Non voglio svelare ulteriori dettagli, le donne di Vardø e di tutte coloro che hanno dovuto pagare cara la loro essenza, meritano la vostra totale attenzione.
“Giro girotondo
ricciolo rosso rubicondo
casca il mondo, casca la terra
tutti giù per terra…“
PRO
Ottima capacità descrittiva spazio-temporale, introspezione psico/cognitiva dei personaggi ben strutturata. Le tematiche affrontate sono tra le più sentite e ricche di spunti di riflessione.
CONTRO
In alcuni passaggi (vedi il viaggio di alcuni personaggi) la narrazione assume contorni prolissi e dispersivi; determinate descrizioni di azioni e quant’altro non aggiungono nulla ai fini narrativi. Questo però non va ad inficiare l’ottima qualità del romanzo.
Trama
Norvegia, 1662. L’isola di Vardø è poco più di un gelido scoglio nell’estremo Nord del regno, spazzato dal vento e dominato da un’austera fortezza. Dalla nave che la sta portando in esilio, Anna non immagina il futuro che l’aspetta e ciò che rappresenta quel luogo. Cresciuta negli agi di corte e abituata a essere trattata con rispetto, non sa che quella fortezza è un luogo odiato e temuto da coloro che vivono nei villaggi lungo la costa. Perché è lì che vengono rinchiuse le donne accusate di stregoneria. Lo sa bene invece Ingeborg, la cui madre è stata gettata in una cella buia, alla mercé di uomini che ricorrono a ogni mezzo pur di estorcere una confessione. Non importa che la sua unica colpa sia essere una giovane vedova innamorata di un uomo sposato. A Vardø, basta una voce messa in giro da una moglie gelosa per finire sul rogo. Ingeborg però non si arrende ed è pronta a seguire la madre nella fortezza pur di provare la sua innocenza. Ed è allora che la sua strada incrocia quella di Anna, che sta cercando disperatamente di riabilitare il proprio nome, anche a costo di tradire tutti i suoi principi… Sono due facce della stessa medaglia, Anna e Ingeborg. Donne vittime di un mondo governato dagli uomini. Ma loro si ribelleranno. Insieme, lotteranno per ottenere giustizia. E la loro rabbia brucerà come fuoco inarrestabile…

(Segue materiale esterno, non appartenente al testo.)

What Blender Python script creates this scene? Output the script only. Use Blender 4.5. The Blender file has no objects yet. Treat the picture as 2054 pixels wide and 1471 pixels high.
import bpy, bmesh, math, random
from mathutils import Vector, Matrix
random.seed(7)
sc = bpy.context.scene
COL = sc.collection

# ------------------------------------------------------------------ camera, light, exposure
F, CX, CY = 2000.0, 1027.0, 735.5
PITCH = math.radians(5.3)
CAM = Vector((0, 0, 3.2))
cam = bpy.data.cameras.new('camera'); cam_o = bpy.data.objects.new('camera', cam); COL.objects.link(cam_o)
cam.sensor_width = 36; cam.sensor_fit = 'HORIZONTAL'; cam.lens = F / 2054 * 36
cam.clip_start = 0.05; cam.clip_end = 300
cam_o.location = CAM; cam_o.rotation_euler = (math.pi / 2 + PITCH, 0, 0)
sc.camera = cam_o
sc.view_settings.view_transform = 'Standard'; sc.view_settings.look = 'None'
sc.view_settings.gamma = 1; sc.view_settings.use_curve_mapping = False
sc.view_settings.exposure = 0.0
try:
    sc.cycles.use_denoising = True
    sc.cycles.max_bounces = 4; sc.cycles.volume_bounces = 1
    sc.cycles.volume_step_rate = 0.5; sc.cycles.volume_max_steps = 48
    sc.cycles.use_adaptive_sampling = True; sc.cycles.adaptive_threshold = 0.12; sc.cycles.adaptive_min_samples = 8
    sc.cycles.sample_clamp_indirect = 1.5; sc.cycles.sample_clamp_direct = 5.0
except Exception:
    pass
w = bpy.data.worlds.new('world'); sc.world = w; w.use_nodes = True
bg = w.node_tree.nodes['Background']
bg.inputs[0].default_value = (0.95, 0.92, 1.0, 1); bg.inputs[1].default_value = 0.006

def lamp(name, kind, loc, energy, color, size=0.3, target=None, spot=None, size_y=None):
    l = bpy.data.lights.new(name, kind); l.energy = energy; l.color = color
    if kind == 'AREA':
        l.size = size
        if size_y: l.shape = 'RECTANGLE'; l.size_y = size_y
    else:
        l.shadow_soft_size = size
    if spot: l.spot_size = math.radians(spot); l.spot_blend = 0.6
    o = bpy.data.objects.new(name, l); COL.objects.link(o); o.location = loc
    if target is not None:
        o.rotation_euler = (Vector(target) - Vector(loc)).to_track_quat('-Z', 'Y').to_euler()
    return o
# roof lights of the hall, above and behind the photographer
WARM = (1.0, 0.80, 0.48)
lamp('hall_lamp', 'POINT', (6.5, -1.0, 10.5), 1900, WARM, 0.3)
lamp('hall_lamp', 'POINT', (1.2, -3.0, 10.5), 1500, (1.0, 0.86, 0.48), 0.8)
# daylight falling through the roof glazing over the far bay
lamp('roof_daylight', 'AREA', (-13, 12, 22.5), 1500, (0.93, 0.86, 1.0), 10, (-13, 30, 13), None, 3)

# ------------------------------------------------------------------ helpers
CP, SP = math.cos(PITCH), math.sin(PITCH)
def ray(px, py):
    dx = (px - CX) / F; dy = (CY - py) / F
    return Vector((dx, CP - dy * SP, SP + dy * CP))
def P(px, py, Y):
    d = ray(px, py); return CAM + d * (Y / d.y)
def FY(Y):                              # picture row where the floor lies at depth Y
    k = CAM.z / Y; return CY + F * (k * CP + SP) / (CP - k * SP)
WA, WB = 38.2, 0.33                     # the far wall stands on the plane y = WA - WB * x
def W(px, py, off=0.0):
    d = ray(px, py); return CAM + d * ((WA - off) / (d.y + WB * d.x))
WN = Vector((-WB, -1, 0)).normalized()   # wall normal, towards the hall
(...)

Recensione accurata,scritta in modo chiaro per permettere al lettore di immergersi completamente nella lettura di questo romanzo, accattivante e originale, che tratta un tema ancora oggi di notevole importanza. Emerge dalla recensione tutta la voglia di trasmettere e condividere con chi legge le emozioni e la bellezza di questa storia ponendo l’accento sugli aspetti negativi e positivi di essa.